Slippage rate high at 3%: While lower than the quarterly avg of 3.6% during
FY12, the slippage rate still remains high at 3% - led primarily by the corporate
segment (one big ticket account) during Q1FY13. Consequently, GNPA
worsened by 25bps QoQ to 3.6% while PCR saw 150bps erosion QoQ.
Meanwhile, incremental restructuring of Rs2bn (including Rs800mn towards
UPSEB & Rs500mn towards one large construction sector exposure) took the
total stock to Rs17.5bn (4.6% of loans).
MTM write-back contains provisioning cost: Total provisions were down
materially on YoY basis led by lower NPA provisions as slippage rate improved
on YoY basis. Moreover, the bank benefitted from a significant MTM writeback
(Rs205mn) which helped contain the overall provisioning cost at 65bps.
We have factored in credit cost of 110bps for FY13 and FY14 in line with our
cautious stance on asset quality trends.
Weak core fee income performance: Non-interest income grew by muted
6.4% YoY during the quarter led by 3% YoY de-growth in core fee income and
a weaker recovery performance. However, treasury revenue streams were
strong for both gains on the sale of investment and forex transactions.

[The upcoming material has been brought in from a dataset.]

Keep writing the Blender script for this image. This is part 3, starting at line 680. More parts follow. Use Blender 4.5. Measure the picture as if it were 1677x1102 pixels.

Downgrade to Reduce: The management’s strategy to enhance RoE by
optimally leveraging the equity while at the same time shift away from high
risk-high yield to a lower risk-lower yield book is gradually yielding results
(albeit mixed). The strategy should lead to further normalization of NIM in the
near term while benefit on asset quality will be visible over the medium term.
Hence we believe that expansion of RoE is likely to be a multi-year effort with
multiple challenges on the way. At the current price, the stock is trading at
1.1x FY14E ABVPS and seems to be fairly valued with just 3% upside to our
price target of Rs450. We recommend investors to reduce exposure on rises.